■ **WORK TO BE COMPLETED**
Reproduce precisely the lines of the listing below, starting with the line that contains "Write part 5" and stopping after the line that contains "mb.build('handle', M['black'], t)"; include nothing else.

----- DATA FOR PROCESSING

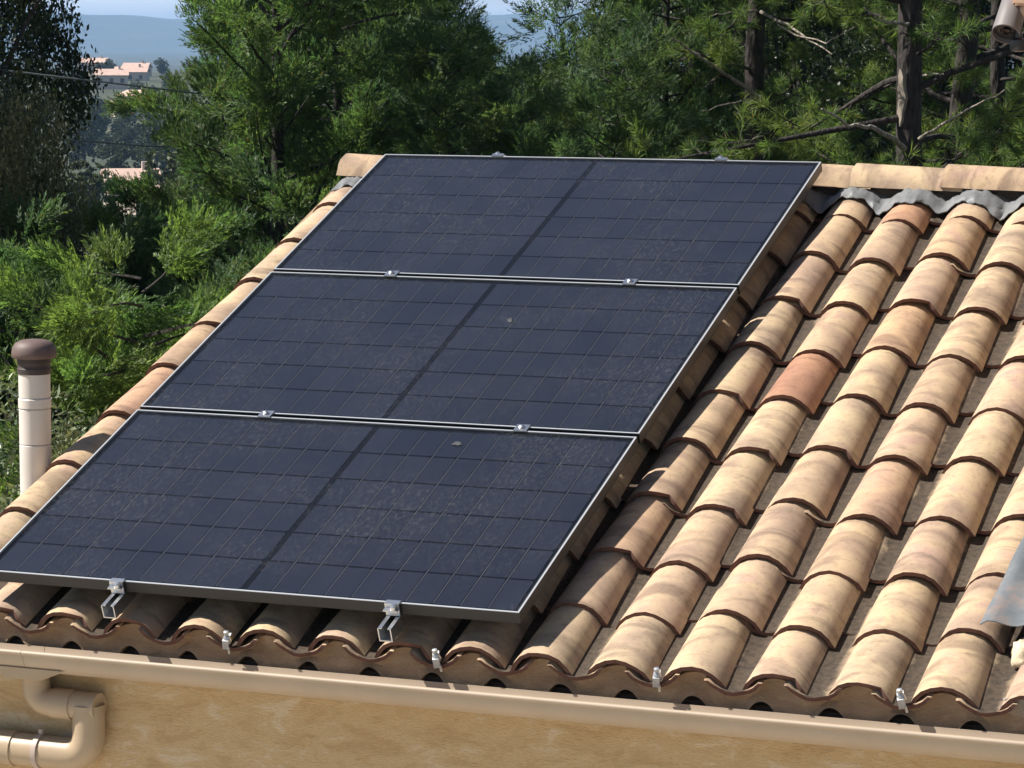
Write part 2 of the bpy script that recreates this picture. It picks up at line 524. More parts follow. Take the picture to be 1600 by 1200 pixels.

----------
----- DATA FOR PROCESSING

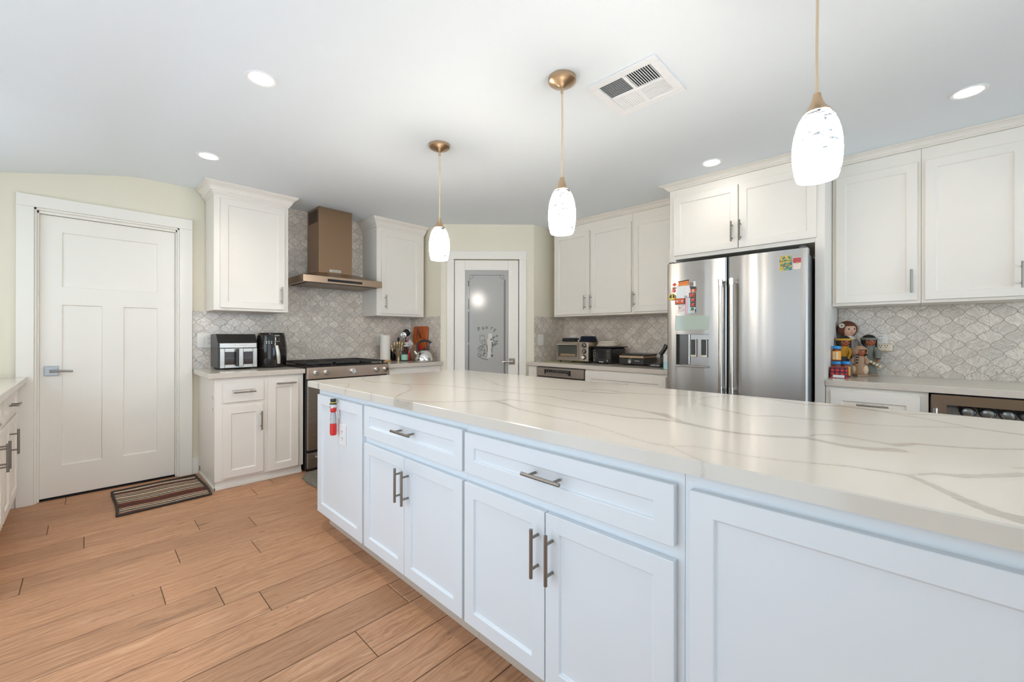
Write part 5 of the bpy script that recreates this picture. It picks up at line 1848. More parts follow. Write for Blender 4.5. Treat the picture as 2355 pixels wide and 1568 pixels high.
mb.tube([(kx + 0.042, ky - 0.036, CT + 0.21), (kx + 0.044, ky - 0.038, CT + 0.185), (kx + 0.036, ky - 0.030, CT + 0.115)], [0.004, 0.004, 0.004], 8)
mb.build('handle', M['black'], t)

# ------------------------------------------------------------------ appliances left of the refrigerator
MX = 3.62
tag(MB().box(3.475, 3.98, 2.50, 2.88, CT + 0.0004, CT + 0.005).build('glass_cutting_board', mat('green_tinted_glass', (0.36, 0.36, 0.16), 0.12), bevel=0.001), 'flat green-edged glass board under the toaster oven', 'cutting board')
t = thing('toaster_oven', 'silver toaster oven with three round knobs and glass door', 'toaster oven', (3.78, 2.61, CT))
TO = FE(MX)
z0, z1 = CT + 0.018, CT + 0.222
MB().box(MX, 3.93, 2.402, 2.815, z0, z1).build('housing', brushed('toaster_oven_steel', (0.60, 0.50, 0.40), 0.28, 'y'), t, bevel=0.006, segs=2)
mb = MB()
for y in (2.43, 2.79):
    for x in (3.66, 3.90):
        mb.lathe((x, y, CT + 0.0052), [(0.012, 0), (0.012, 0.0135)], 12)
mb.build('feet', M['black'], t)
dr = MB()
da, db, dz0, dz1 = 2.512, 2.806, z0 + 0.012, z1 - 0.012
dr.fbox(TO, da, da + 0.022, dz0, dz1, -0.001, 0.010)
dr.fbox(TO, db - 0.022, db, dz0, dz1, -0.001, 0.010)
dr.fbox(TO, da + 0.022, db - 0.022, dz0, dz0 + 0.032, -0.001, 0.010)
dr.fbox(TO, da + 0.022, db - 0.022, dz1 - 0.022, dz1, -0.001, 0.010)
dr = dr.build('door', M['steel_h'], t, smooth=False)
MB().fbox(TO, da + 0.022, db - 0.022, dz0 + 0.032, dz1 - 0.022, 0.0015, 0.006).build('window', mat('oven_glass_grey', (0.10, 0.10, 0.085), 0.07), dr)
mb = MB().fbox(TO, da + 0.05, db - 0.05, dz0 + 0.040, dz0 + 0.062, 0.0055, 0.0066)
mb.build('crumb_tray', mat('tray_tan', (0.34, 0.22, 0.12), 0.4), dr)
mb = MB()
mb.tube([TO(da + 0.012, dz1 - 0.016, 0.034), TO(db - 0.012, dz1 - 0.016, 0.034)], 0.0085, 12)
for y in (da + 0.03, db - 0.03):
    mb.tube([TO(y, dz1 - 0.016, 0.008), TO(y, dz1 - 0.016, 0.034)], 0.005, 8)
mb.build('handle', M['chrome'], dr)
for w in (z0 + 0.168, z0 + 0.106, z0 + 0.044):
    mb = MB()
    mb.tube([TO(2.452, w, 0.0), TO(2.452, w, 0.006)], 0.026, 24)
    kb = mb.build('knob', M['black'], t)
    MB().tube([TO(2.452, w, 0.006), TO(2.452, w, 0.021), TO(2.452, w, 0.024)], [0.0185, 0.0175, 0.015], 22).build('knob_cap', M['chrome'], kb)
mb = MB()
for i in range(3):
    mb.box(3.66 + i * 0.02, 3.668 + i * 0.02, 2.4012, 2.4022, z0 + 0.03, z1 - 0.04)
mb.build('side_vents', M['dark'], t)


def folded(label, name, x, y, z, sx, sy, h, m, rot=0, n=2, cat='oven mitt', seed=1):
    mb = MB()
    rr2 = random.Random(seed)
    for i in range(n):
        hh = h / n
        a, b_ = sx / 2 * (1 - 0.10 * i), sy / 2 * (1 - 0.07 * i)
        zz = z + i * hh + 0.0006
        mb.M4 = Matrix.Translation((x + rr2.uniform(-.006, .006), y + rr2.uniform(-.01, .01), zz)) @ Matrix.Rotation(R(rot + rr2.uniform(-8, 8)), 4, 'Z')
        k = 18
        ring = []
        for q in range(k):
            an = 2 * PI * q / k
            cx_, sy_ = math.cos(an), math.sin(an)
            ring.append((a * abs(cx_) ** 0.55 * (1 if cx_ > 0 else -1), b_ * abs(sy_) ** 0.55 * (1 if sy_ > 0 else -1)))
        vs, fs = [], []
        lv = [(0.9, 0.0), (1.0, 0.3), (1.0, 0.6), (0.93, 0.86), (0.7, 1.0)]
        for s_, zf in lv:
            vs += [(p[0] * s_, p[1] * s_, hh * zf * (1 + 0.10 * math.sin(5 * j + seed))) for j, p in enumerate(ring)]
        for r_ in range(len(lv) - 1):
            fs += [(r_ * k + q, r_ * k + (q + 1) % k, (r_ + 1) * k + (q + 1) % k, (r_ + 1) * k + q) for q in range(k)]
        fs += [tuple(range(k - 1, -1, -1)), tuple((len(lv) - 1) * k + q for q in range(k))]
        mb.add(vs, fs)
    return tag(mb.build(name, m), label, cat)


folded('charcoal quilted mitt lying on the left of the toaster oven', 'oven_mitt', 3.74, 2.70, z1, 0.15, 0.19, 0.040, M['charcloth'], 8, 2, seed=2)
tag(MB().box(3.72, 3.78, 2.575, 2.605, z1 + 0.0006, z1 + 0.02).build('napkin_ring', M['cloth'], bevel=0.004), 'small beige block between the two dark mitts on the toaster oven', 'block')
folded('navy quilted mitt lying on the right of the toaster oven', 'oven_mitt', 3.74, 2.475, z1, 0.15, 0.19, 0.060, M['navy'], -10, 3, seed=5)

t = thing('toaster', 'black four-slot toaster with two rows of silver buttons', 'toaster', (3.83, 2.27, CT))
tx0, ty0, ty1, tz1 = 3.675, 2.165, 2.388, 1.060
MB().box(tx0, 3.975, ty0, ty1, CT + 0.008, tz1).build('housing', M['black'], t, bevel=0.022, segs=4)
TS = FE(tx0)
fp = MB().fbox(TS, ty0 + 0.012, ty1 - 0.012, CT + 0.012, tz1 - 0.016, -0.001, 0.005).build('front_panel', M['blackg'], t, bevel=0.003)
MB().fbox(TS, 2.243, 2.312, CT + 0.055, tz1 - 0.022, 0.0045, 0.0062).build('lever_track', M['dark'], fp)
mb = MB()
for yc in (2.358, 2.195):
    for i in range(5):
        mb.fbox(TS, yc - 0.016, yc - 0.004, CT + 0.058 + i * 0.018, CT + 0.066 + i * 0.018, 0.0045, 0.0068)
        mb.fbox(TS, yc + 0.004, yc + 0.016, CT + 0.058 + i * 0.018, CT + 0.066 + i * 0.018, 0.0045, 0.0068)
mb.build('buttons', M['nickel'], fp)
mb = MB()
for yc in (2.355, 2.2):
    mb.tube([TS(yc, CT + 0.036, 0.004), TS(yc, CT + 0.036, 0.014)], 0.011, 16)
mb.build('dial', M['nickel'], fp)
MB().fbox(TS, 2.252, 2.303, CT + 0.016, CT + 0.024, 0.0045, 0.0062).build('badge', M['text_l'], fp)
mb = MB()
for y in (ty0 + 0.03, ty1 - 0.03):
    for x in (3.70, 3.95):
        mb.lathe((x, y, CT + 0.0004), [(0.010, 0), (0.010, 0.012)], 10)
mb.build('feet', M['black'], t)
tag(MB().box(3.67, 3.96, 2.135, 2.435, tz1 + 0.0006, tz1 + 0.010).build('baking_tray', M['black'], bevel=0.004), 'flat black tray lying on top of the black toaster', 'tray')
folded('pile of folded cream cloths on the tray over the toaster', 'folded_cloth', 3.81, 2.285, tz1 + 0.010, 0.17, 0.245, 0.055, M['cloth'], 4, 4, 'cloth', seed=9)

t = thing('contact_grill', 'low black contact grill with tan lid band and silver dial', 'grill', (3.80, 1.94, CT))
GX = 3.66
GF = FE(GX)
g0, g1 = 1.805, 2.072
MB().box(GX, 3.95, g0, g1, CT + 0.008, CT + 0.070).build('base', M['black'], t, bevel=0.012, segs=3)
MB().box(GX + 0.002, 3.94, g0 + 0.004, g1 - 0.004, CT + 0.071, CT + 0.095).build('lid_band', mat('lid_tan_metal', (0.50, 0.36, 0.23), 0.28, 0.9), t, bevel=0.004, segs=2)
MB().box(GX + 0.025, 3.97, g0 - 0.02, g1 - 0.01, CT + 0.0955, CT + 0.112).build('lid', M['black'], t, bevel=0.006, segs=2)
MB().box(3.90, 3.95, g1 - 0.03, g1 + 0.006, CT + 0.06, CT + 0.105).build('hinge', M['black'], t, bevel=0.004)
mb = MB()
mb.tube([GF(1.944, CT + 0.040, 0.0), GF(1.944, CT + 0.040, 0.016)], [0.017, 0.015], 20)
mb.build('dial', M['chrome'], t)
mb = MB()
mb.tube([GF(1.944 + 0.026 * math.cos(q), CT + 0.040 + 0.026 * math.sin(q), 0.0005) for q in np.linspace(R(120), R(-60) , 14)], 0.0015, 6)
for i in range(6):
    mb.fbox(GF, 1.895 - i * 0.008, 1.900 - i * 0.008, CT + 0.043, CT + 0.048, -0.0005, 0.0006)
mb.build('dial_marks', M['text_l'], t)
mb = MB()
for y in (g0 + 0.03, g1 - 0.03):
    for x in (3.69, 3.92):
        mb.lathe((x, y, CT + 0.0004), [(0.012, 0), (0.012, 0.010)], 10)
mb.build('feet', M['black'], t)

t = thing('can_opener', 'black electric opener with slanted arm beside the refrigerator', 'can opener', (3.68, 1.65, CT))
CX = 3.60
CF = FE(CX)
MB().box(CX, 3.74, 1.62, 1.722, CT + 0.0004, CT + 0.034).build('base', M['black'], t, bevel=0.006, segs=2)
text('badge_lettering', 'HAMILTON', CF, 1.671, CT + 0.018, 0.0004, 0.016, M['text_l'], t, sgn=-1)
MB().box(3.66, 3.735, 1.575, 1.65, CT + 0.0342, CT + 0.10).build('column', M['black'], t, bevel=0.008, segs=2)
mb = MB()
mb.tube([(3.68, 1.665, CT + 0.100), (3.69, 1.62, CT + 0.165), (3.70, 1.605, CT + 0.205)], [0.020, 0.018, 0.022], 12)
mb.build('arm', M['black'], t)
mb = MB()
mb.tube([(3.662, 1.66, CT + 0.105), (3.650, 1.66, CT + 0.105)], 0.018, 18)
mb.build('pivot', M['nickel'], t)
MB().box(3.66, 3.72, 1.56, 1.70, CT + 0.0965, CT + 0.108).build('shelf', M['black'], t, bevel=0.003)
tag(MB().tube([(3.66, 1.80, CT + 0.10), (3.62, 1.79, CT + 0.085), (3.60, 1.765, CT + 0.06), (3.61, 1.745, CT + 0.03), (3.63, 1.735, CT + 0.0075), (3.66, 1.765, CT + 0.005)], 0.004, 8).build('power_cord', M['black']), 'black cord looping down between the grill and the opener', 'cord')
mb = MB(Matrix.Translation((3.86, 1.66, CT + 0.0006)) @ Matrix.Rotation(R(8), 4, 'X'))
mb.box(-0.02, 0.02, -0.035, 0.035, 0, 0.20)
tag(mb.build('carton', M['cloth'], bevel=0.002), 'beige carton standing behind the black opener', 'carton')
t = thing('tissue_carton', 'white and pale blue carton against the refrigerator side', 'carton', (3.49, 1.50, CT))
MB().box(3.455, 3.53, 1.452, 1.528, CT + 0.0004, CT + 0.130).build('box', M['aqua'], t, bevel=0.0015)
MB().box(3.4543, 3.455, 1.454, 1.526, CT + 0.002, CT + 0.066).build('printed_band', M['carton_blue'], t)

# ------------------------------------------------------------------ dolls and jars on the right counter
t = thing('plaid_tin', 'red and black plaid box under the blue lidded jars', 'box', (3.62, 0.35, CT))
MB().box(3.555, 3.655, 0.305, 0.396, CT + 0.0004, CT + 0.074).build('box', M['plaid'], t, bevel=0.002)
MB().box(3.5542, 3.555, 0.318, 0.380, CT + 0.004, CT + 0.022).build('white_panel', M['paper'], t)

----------
----- DATA FOR PROCESSING

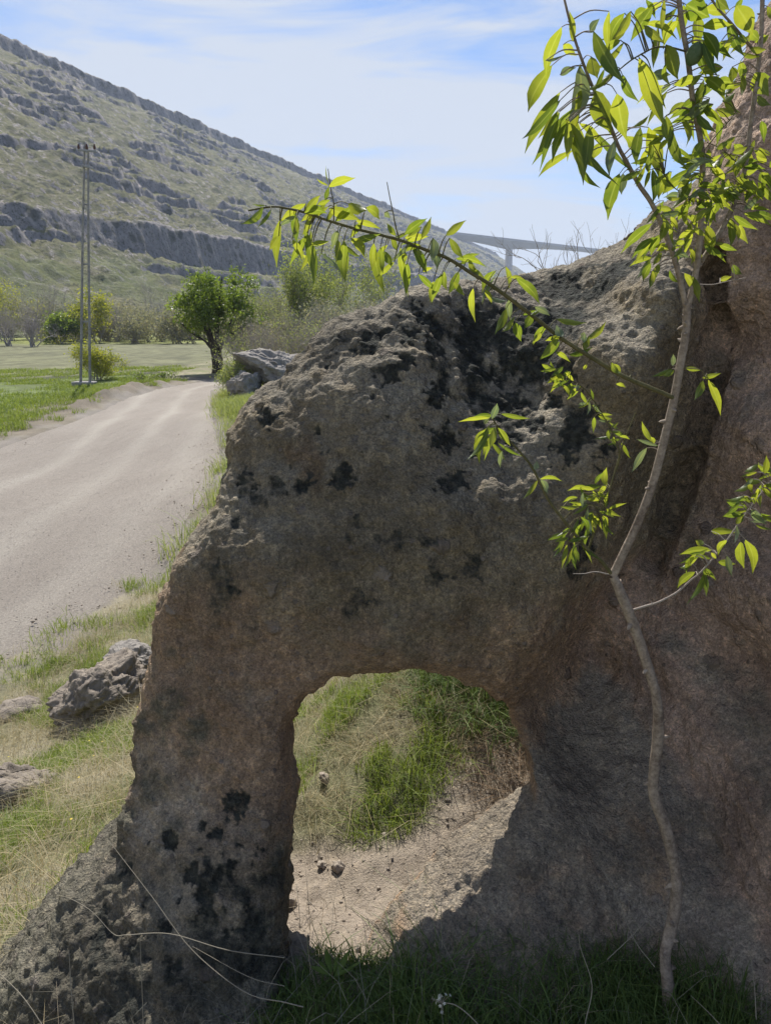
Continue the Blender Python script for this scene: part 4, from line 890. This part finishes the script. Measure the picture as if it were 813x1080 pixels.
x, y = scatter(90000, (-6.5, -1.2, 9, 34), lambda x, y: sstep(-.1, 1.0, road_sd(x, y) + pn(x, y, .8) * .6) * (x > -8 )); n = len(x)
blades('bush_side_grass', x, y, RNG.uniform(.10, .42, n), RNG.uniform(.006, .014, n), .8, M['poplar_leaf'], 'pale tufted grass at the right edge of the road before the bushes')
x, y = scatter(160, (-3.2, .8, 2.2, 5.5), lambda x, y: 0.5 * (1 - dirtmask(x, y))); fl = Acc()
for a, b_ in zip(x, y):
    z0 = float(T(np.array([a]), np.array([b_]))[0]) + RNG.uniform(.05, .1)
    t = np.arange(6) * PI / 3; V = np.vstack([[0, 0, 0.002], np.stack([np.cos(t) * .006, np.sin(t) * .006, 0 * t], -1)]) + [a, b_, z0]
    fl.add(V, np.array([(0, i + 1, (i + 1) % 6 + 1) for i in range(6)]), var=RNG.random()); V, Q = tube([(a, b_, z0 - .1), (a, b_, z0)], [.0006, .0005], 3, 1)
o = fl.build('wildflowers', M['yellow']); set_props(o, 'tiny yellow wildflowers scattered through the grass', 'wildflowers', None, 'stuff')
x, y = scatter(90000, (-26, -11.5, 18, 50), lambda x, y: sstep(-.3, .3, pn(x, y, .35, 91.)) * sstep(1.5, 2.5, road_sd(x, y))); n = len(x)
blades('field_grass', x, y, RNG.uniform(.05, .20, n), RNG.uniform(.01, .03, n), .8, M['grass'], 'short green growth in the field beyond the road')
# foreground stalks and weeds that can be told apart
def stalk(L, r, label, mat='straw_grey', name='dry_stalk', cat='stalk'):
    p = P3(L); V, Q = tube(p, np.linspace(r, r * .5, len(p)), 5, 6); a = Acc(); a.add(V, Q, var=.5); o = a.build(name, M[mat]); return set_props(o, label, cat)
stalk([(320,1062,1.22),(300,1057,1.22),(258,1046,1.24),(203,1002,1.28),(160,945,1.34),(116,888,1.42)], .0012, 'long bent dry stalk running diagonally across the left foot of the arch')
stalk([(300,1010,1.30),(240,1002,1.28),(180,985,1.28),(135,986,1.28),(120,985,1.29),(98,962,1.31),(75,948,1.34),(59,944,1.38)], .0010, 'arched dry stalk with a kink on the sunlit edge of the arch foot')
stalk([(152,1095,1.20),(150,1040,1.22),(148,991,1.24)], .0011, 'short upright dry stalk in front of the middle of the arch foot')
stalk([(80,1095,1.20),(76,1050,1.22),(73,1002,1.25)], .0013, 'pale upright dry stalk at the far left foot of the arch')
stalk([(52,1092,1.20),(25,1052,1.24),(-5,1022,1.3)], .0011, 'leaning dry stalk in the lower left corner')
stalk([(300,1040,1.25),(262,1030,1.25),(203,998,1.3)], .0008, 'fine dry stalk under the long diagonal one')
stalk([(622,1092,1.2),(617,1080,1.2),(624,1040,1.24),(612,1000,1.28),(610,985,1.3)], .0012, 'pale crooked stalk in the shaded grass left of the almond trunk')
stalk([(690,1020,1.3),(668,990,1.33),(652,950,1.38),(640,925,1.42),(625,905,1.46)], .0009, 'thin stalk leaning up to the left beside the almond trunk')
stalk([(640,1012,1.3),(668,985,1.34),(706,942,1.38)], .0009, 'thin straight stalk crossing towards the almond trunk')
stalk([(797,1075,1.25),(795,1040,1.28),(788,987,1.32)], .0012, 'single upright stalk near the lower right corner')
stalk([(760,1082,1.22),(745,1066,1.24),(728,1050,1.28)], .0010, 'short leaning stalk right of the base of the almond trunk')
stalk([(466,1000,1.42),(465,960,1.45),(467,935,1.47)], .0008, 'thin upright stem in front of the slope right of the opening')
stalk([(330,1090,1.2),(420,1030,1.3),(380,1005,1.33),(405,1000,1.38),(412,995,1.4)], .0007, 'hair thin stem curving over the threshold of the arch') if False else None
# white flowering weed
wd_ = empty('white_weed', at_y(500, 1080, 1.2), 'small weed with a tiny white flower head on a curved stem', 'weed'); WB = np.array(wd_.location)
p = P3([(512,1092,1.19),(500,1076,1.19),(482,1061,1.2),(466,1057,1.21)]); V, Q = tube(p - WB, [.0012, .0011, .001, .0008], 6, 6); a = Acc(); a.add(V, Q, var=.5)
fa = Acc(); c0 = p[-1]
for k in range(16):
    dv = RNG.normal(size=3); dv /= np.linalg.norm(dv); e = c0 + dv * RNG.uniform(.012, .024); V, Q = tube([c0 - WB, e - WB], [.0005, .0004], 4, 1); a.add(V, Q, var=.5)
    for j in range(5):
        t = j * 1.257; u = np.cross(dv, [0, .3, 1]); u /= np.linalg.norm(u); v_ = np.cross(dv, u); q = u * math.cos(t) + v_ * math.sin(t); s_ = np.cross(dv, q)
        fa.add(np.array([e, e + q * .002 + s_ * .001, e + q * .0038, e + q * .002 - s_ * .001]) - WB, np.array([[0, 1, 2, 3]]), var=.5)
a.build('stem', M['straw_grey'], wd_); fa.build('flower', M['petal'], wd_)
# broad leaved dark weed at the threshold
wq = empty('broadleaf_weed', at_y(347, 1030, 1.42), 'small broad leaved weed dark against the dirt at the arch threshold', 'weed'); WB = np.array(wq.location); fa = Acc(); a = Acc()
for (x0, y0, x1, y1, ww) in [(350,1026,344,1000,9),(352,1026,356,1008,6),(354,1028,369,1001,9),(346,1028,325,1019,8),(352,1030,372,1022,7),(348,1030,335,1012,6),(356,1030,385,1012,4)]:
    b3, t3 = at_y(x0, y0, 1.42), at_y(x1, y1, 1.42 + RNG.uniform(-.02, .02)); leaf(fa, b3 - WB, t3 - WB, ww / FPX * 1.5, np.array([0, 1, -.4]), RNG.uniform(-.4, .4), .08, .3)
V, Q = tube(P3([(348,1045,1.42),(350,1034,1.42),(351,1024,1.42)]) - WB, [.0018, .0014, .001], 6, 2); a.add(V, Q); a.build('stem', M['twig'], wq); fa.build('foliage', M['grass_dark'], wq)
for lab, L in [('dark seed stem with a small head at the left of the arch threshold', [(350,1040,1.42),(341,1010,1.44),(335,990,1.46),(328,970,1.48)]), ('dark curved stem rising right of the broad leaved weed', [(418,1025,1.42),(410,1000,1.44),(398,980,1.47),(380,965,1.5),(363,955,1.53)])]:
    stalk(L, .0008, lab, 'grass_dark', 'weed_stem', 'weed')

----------

■ **RESPONSE TO THIS EXERCISE**
Write part 5 of the bpy script that recreates this picture. It picks up at line 1848. More parts follow. Write for Blender 4.5. Treat the picture as 2355 pixels wide and 1568 pixels high.
mb.tube([(kx + 0.042, ky - 0.036, CT + 0.21), (kx + 0.044, ky - 0.038, CT + 0.185), (kx + 0.036, ky - 0.030, CT + 0.115)], [0.004, 0.004, 0.004], 8)
mb.build('handle', M['black'], t)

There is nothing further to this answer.